Thursday, September 15, 2016

Perjalanan ke Dieng #3 dari 7 : Menantang Dinginnya Dieng


Homestay yang kami sewa terdiri dari lima kamar, tiga kamar di lantai bawah dan dua kamar dilantai atas. Setiap kamar berukuran sekitar 4x4 m, sudah dengan kamar mandi didalam dilengkapi air panas dengan menggunakan gas. Ada dua ruang keluarga, satu di atas dan satu dibawah serta satu ruang tamu dan dapur. Salah satu ruang keluarga dilengkapi dengan perapian, dan secara keseluruhan homestay ini bagus  dan mencerminkan selera seni diatas rata-rata homestay lainnya. Begitu membuka pintu, di sisi kiri langsung terlihat Gunung Sindoro, di bagian depan kiri nampak dua buah sumur besar beratap yang konon kabarnya untuk menampung pembuangan aliran air dari danau. Sedangkan di bagian depan nampak Terminal Shuttle yang tengah dibangun.

Perapian Homestay


Dua kamar dibagian atas digunakan satu keluarga dari Jakarta, namun Innova yang mereka kendarai gagal parkir di depan homestay karena selain cukup terjal belokannya juga tajam. Saya terpaksa pakai trik mundur untuk bisa parkir persis depan homestay, tentu saja disertai ban yang mendecit dan sedikit asap hitam.

Homestay Bunga

Udara semakin dingin, untungnya lantai kamar dilapisi karpet.  Ketika menggunakan kamar mandi, airnya bagaikan mengiris-ngiris bagian bawah tubuh saat bebersih. Setelahnya kaki dan tangan tetap kedinginan meski sudah disusupkan ke dalam dua lapis selimut. Karena capai kami usahakan cepat tidur agar dapat fit keesokan harinya. Adik ipar yang pernah lama di Jepang mengatakan, dahulu dia selalu berpendapat lebih enak udara dingin dibanding panas, saat di Jepang dia berubah pikiran ternyata jauh lebih nikmat udara panas meski harus kegerahan di banding udara dingin.
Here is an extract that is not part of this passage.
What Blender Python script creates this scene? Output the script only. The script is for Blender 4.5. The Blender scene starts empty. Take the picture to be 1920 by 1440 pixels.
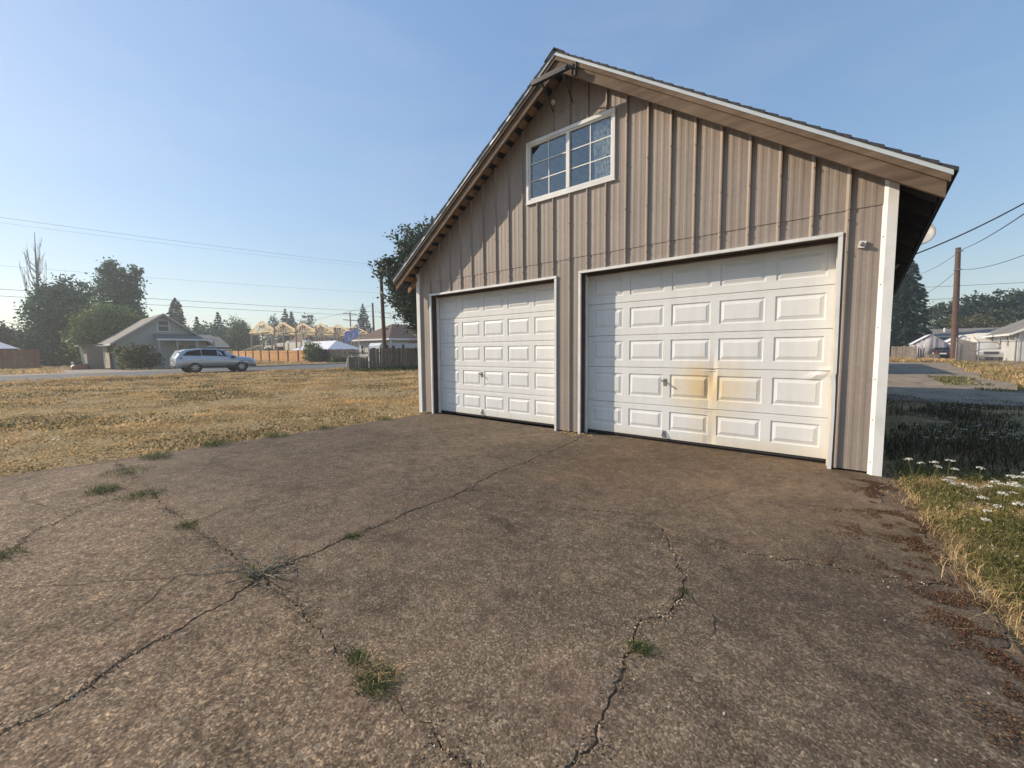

Pagi harinya Sabtu sekitar jam 04:00, ternyata hujan turun lalu disusul kabut tebal,  mas Gofir datang dan lalu menyampaikan percuma saja kalau kami ke Sikunir pagi ini, karena tidak akan terlihat apa-apa. Akhirnya kami memutuskan setelah menikmati kopi,  untuk sarapan pagi di warung Bu Yati dengan menu Ayam Goreng Sambal Rawit Hijau. Masakan Bu Yati memang mantap, tak aneh jika warung beliau meski lokasinya agak ke belakang banyak didatangi para pendaki yang akan ke Gunung Prahu.

Sambil ditemani musik latar yang sedang memainkan For Whom The Bell Tolls karya Metallica yang terinspirasi dari Ernest Hemingway, kami selesaikan sarapan kami. Pemilik warung yang menggunakan kaos salah satu group metal lokal bolak balik melayani kami. Aneh juga rasanya sarapan pagi sambil diteror dengan dentuman album konser Metallica.